Vergüenza por las demasiadas veces que, como Judas y como Pedro, te hemos vendido y traicionado, y abandonado, para morir por nuestros pecados, escapando como cobardes de nuestras responsabilidades.
Vergüenza por nuestro silencio frente a la injusticia, por nuestras manos vagas para dar y ávidas para quitar y confiscar, por nuestra voz que defiende nuestros intereses y tímida para hablar de los intereses de los otros, por nuestros pies veloces sobre el camino del mal y paralizados sobre el del bien.
Vergüenza por todas las veces que nosotros, obispos, sacerdotes, consagrados y consagradas, hemos escandalizado y herido tu cuerpo, la Iglesia, y hemos olvidado nuestro primer amor, nuestro primer entusiasmo, nuestra total disponibilidad, dejando arruinado nuestro corazón y nuestra vocación.
Tanta vergüenza, Señor… Pero nuestro corazón también está nostálgico de la esperanza confiada en que tú nos tratas no según nuestros méritos, sino según la abundancia de tu misericordia; que nuestras traiciones no hacen venir a menos la inmensidad de tu amor; que tu corazón materno y paterno no nos olvida por la dureza de nuestras vísceras.
La esperanza segura de que nuestros nombres están escritos en tu corazón y que estamos colocados en la pupila de tus ojos. La esperanza de que tu cruz transforma nuestros corazones endurecidos en corazones de carne capaces de soñar, de perdonar y de amar; que transforma esta tenebrosa noche de tu cruz en alba fulgurante de tu resurrección.
La esperanza de que tu fidelidad no se basa en la nuestra, la esperanza de que la lista de hombres y mujeres fieles a la cruz continua y continuará a vivir fiel como la levadura que da sabor, y como la luz que abre nuevos horizontes en el cuerpo de nuestra humanidad herida.
La esperanza de que tu Iglesia buscará ser la voz que grita en el desierto de la humanidad para preparar el camino de tu regreso triunfal cuando vengas a juzgar a los vivos y a los muertos. La esperanza de que el bien vencerá a pesar de su aparente fracaso.

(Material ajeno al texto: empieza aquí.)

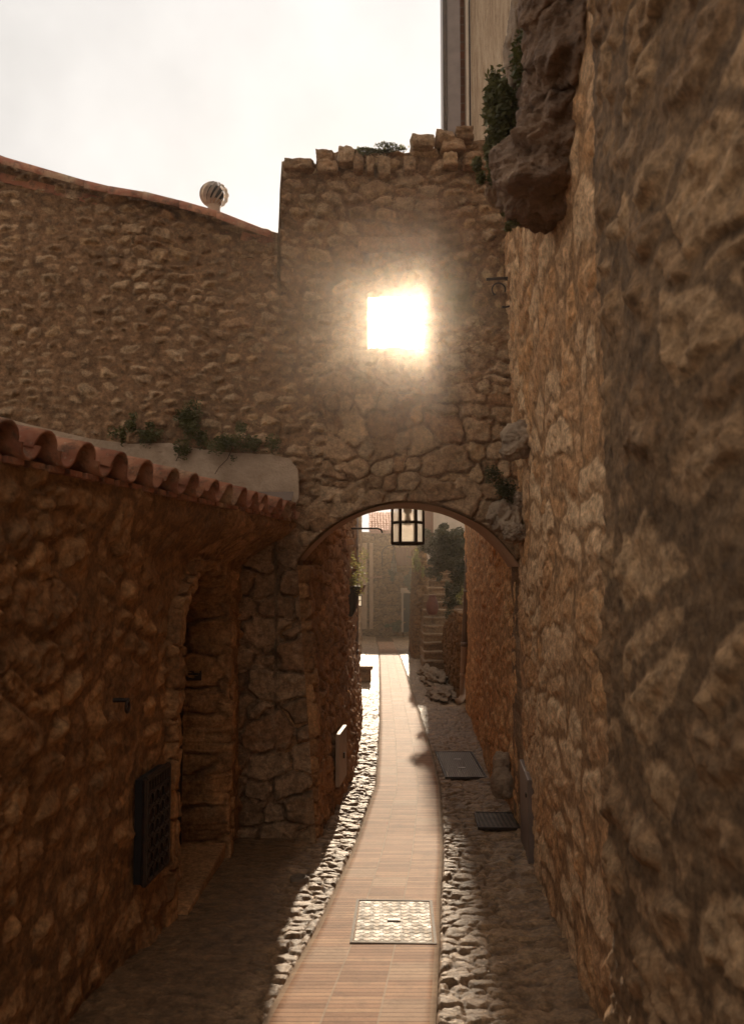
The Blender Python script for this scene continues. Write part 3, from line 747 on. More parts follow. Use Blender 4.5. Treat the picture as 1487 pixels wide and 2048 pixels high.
rock('corbel_stone', 'rounded corbel boulder jutting from the right wall above the archway', [(P(1045, 880, 7.6), (.20, .24, .17)), (P(1020, 905, 7.55), (.10, .12, .08))], M_rock2, 21, 5, amp=.2)
rock('spring_stones', 'broken stones on the right shoulder of the archway under ivy', [(P(1018, 1035, 8.35), (.15, .2, .19)), (P(990, 1030, 8.5), (.10, .14, .13)), (P(1040, 1000, 8.3), (.09, .15, .1)), (P(1030, 1065, 8.2), (.12, .16, .10))], M_rock2, 31, 5, amp=.32, box_=.3)
rock('guard_stone', 'upright pale guard stone leaning against foot of the right wall', [(P(1003, 1532, 9.9), (.115, .13, .17)), (P(1006, 1565, 9.8), (.15, .16, .19))], M_rock2, 45, 5, amp=.15)
# iron bracket high on right
bm = bmesh.new(); b0 = P(1032, 555, 8.5)
def arc(c, r, a0, a1, n=14): return [Vector((c.x+r*math.cos(a0+(a1-a0)*k/n), c.y, c.z+r*math.sin(a0+(a1-a0)*k/n))) for k in range(n+1)]
tube(bm, [b0, b0+Vector((-.32, 0, -.02))], .016, 8); tube(bm, arc(b0+Vector((-.13, 0, -.17)), .15, R(85), R(-100)), .011, 6)
tube(bm, arc(b0+Vector((-.19, 0, -.13)), .07, R(-20), R(240)), .009, 6)
tag(bm_obj('iron_bracket', bm, M_iron), 'scrolled wrought iron bracket high on the right wall beside the sunlit window', 'bracket')
# ------------------------------------------------------------------ tall corner building upper right
t_tb = thing('corner_tower', 'tall building corner with brick pier rising behind top of the arch wall', 'building', (1.6, 11.5, -2.9))
bm = bmesh.new(); a = P(886, 200, 12); 
box(bm, (a.x+.13, 12.2, 10), (.26, .5, 13), bevel=.01); bm_obj('pilaster', bm, M_zinc, t_tb)
bm = bmesh.new(); tube(bm, [(a.x+.02, 11.9, 3.6), (a.x+.02, 11.9, 12.4)], .035, 10); bm_obj('downpipe', bm, M_iron, t_tb, True)
def brickm():
    m = NT('orange_brick'); mp = m.n('ShaderNodeMapping'); mp.inputs['Rotation'].default_value = (R(90), 0, 0); m.l(m.g.outputs['Position'], mp.inputs[0])
    b = m.n('ShaderNodeTexBrick'); b.inputs['Scale'].default_value = 1; b.inputs['Brick Width'].default_value = .24; b.inputs['Row Height'].default_value = .14; b.inputs['Mortar Size'].default_value = .012
    b.inputs['Color1'].default_value = (.34, .13, .06, 1); b.inputs['Color2'].default_value = (.24, .10, .05, 1); b.inputs['Mortar'].default_value = (.3, .2, .13, 1)
    m.l(mp.outputs[0], b.inputs[0]); c = m.mix(m.rng(m.noise(6), .3, .7, .5, 1), (.08, .05, .03), b.outputs[0]); m.col(c); m.b.inputs['Roughness'].default_value = .9
    m.l(m.bump(b.outputs['Fac'], .5, -.01), m.b.inputs['Normal']); return m.m
M_brick = brickm()
a = P(911, 200, 12); b = P(932, 200, 12)
bm = bmesh.new(); box(bm, ((a.x+b.x)/2+.02, 12.35, 10), (b.x-a.x+.1, .5, 13)); bm_obj('brick_pier', bm, M_brick, t_tb)
a = P(932, 200, 11.9); b = P(942, 200, 11.9)
bm = bmesh.new(); box(bm, ((a.x+b.x)/2, 12.05, 10), (b.x-a.x, .3, 13), bevel=.01); bm_obj('corner_post', bm, M_cream, t_tb)
bm = bmesh.new(); c = P(939, 200, 11.8); tube(bm, [(c.x+.01, 11.86, 3.6), (c.x+.01, 11.86, 12.2)], .014, 8); bm_obj('cable', bm, M_iron, t_tb, True)
bm = bmesh.new(); c = P(942, 200, 11.9).x; box(bm, (c+2.5, 12.1, 10), (5, .3, 13)); 
def woodwall():
    m = NT('streaked_ochre_wall'); n = m.noise(6, 8, .7, sxyz=(5, 5, .35)); n2 = m.noise(30, 5, .7, sxyz=(2, 2, .5))
    c = m.ramp(n, [(.3, (.26, .16, .09)), (.5, (.46, .32, .2)), (.7, (.56, .42, .28))]); c = m.mix(m.rng(n2, .55, .7, 0, .6), c, (.15, .09, .05)); m.col(c)
    m.b.inputs['Roughness'].default_value = .9; m.l(m.bump(n, .8, .05), m.b.inputs['Normal']); return m.m
bm_obj('wall', bm, woodwall(), t_tb)
# ------------------------------------------------------------------ beyond the arch: right ochre wall, pipe
t_ow = thing('ochre_wall', 'tall ochre rendered wall behind the archway on the right', 'wall', (1.8, 13, -2.9))
M_och = stone_mat('ochre_masonry', [(.72, .44, .23), (.82, .55, .32), (.62, .35, .17), (.78, .47, .25)], (.70, .43, .22), lich=.35, lichc=(.85, .6, .36), dk=.12)
def och_f(s, z): return rubble(s, z, .5, .22, 701, .018, .10, 1.3, .022, False, .01, .1)
wall('wall', [(1.62, 9.3), (1.63, 11.5), (1.85, 14.5), (2.06, 18.2)], -3.3, 3.4, .02, M_och, och_f, t_ow, side=1, thick=.5)
def downpipe(label, top, mid, bot, r, Y):
    t = thing('downpipe', label, 'downpipe', bot)
    bm = bmesh.new(); tube(bm, [top, mid], r, 14)
    for q in (.25, .6, .98): p = top.lerp(mid, q); tube(bm, [p-Vector((0, 0, .04)), p+Vector((0, 0, .04))], r*1.15, 14)
    bm_obj('upper_pipe', bm, M_zinc, t, True)
    bm = bmesh.new(); pts = [mid, bot+Vector((0, 0, .22)), bot+Vector((-.01, -.02, .12)), bot+Vector((-.07, -.08, .04)), bot+Vector((-.16, -.12, .02))]
    tube(bm, pts, r*1.1, 14); p = mid.lerp(bot, .5); tube(bm, [p-Vector((0, 0, .03)), p+Vector((0, 0, .03))], r*1.3, 14)
    bm_obj('lower_pipe', bm, M_zinc2, t, True)
downpipe('dark metal downpipe with a tan lower section at the end of ochre wall', P(941, 1020, 17.6), P(928, 1293, 17.6), G(921, 1408)+Vector((.05, 0, .05)), .068, 17.6)
downpipe('tan downpipe on the left wall beyond the archway beside the sunny cobbles', P(711, 1150, 15.6)+Vector((0, 0, 1.2)), P(711, 1310, 15.6), Vector((P(711, 1400, 15.6).x+.02, 15.6, float(gz(15.6))+.02)), .05, 15.6)
# ------------------------------------------------------------------ left alley wall beyond arch
t_la = thing('alley_house', 'sunlit rubble house wall on the left beyond the archway', 'house', (-.6, 14, -2.9))
lap = [(-.86, 9.45), (-.60, 9.75), (-.40, 11.6), (-.36, 13.5), (-.34, 16.6), (-.50, 17.0)]
wall('wall', lap, -3.3, 3.3, .022, M_near, lambda s, z: rubble(s, z, .30, .16, 801, .045, .09, .3, .014), t_la, side=-1, thick=.5, off=lambda s, z: .10*ss(-1., -2.9, z))
# lower facing piece between arch wall and alley wall at ground (side of the pier)
wall('pier_side', [(-.60, 8.78), (-.58, 9.2), (-.52, 9.85)], -3.0, .05, .0155, M_near, lambda s, z: rubble(s, z, .28, .2, 811, .05, .07, .2, .014), t_la, side=-1, thick=.3, off=lambda s, z: -.13*ss(-2.6, .1, z))
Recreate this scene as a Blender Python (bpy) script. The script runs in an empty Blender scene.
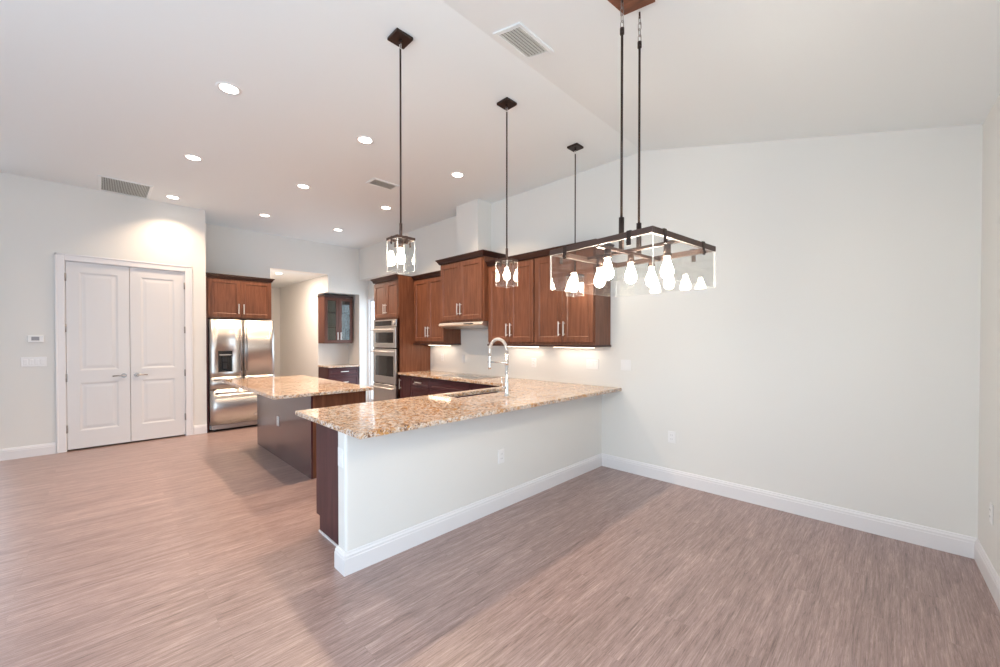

Señor Jesús, hijo de Dios, víctima inocente de nuestro rescate, delante de tu misterio de muerte y de gloria, ante tu patíbulo nos arrodillamos avergonzados y esperanzados, y te pedimos que nos laves en el lavatorio de la sangre y del agua que brotaron de tu corazón abierto.
Perdona nuestros pecados y nuestras culpas. Te pedimos que te acuerdes de nuestros hermanos arrancados por la indiferencia de la guerra y de la violencia.
Te pedimos romper las cadenas que nos tienen prisioneros en nuestro egoísmo, en nuestra ceguera voluntaria y en la vanidad de nuestros cálculos mundanos.
Oh Cristo, te pedimos que nos enseñes a no avergonzarnos jamás de tu cruz, a no instrumentalizarla, sino que la honremos y la adoremos porque en ella tú nos has manifestado la monstruosidad de nuestros pecados, la grandeza de tu amor, la injusticia de nuestros juicios y la potencia de tu misericordia.